Probably because we don’t study the Hebrew, no one presumes a “monolithic” quality in the relationship of the man and wife who are “echad” through marital union, yet for some reason we feel there is room for doubt that the Lord our God is “echad” in the same sense even though those are the exact same Hebrew words used in the Scriptures. Not once in all of the Hebrew references of God as ‘one’ is a word other than “echad” used to describe that oneness and in Hebrew “echad” never refers to a single, non-composite “one” as the word ‘one’ in English does.
That’s just my 2 cents in support of your point.
Look forward to seeing you tomorrow at the conference, Dr. Tackett.

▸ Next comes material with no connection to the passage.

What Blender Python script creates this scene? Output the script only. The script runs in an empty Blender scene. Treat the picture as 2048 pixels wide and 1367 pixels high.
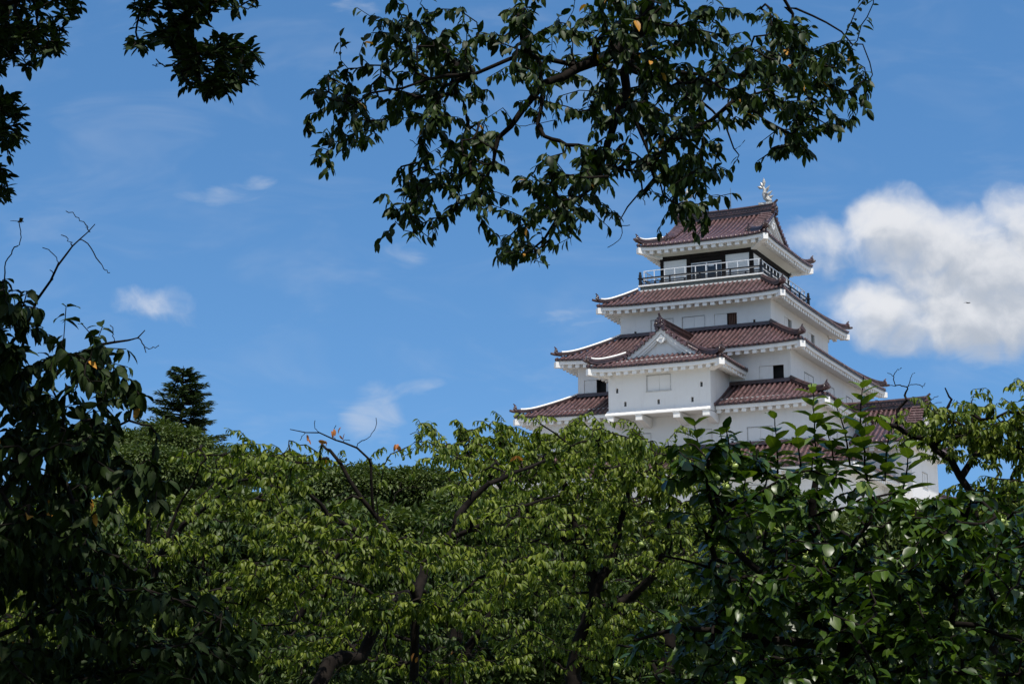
import bpy, math, random
import numpy as np

# ------------------------------------------------------------------ camera, sky, sun, exposure
SC = bpy.context.scene
COL = SC.collection
R = math.radians
FPX = 3400.0                      # focal length in pixels of a 2048 px wide frame
PITCH = 0.1986801781
EYE = 1.6
SUN_EL = R(65.0)
SUN_H = (0.335, -0.942)           # horizontal direction towards the sun
cam_d = bpy.data.cameras.new('camera')
cam_d.sensor_width = 36.0
cam_d.lens = FPX / 2048.0 * 36.0
cam_d.clip_start = 0.1
cam_d.clip_end = 6000.0
cam = bpy.data.objects.new('camera', cam_d)
COL.objects.link(cam)
cam.location = (0, 0, EYE)
cam.rotation_euler = (math.pi / 2 + PITCH, 0, 0)
SC.camera = cam
SC.view_settings.view_transform = 'Standard'
SC.view_settings.look = 'None'
SC.view_settings.gamma = 1.0
SC.view_settings.exposure = 0.5
SC.cycles.max_bounces = 8
SC.cycles.transparent_max_bounces = 8

sun_d = bpy.data.lights.new('sun', 'SUN')
sun_d.energy = 3.6
sun_d.angle = R(0.53)
sun_d.color = (1.0, 0.95, 0.87)
sun = bpy.data.objects.new('sun', sun_d)
COL.objects.link(sun)
from mathutils import Vector
_to_sun = Vector((SUN_H[0] * math.cos(SUN_EL), SUN_H[1] * math.cos(SUN_EL), math.sin(SUN_EL)))
sun.rotation_euler = _to_sun.to_track_quat('Z', 'Y').to_euler()
sun.location = (0, -20, 60)

def px_ray(px, py):
    x = (px - 1024) / FPX
    u = (683.5 - py) / FPX
    c, s = math.cos(PITCH), math.sin(PITCH)
    return np.array([x, c - u * s, s + u * c])

def U(px, py, d):
    """world point seen at that spot of the photograph, d metres in front of the lens"""
    return px_ray(px, py) * d + np.array([0, 0, EYE])

# ---- node helper
class NT:
    def __init__(self, tree):
        self.t = tree; self.n = tree.nodes; self.l = tree.links
    def add(self, kind, **kw):
        nd = self.n.new(kind)
        for k, v in kw.items(): setattr(nd, k, v)
        return nd
    def put(self, sock, val):
        if hasattr(val, 'is_output') or isinstance(val, bpy.types.NodeSocket): self.l.new(val, sock)
        else: sock.default_value = val
    def math(self, op, a, b=0.0, c=None, clamp=False):
        nd = self.add('ShaderNodeMath', operation=op, use_clamp=clamp)
        self.put(nd.inputs[0], a); self.put(nd.inputs[1], b)
        if c is not None: self.put(nd.inputs[2], c)
        return nd.outputs[0]
    def sstep(self, x, lo, hi, a=0.0, b=1.0):
        nd = self.add('ShaderNodeMapRange', interpolation_type='SMOOTHSTEP')
        self.put(nd.inputs[0], x)
        for i, v in zip((1, 2, 3, 4), (lo, hi, a, b)): self.put(nd.inputs[i], v)
        return nd.outputs[0]
    def mix(self, fac, a, b, blend='MIX'):
        nd = self.add('ShaderNodeMix', data_type='RGBA', blend_type=blend)
        self.put(nd.inputs[0], fac); self.put(nd.inputs[6], a); self.put(nd.inputs[7], b)
        return nd.outputs[2]
    def noise(self, vec, scale, detail=4.0, rough=0.55, dist=0.0, dim='3D'):
        nd = self.add('ShaderNodeTexNoise', noise_dimensions=dim)
        if vec is not None: self.l.new(vec, nd.inputs['Vector'])
        nd.inputs['Scale'].default_value = scale; nd.inputs['Detail'].default_value = detail
        nd.inputs['Roughness'].default_value = rough; nd.inputs['Distortion'].default_value = dist
        return nd.outputs['Fac']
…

Hello. I hope that you are going to expand on your second to last paragraph, about “the manifestations of persons who are addressed as “God” or the “Lord” and yet they are distinguished from another person who is also called “God”…” I would like to hear more about this, with examples.
Thanks for a great blog.
Interesting thoughts, as always, Dr. Tackett. I love the ways that God has revealed Himself to us through all time - and how marvelously He has done so, in what incredible ways.
The Trinity will, I think, always amaze us, and it is with great expectation that I look forward to heaven when we will have a better (though always growing) understanding of that perfect intimacy.
Hello Dr. Tackett
This is my first time to your blog and I love it.
I also can think of another scripture in support of this concept of plurality in Epesians 5:32 when
Paul says, This is a great mystery; but I speak concerning Christ and the church and again reaffirms what Jesus spoke in Mark’s passage. What better way for God to express himself than throuhg love?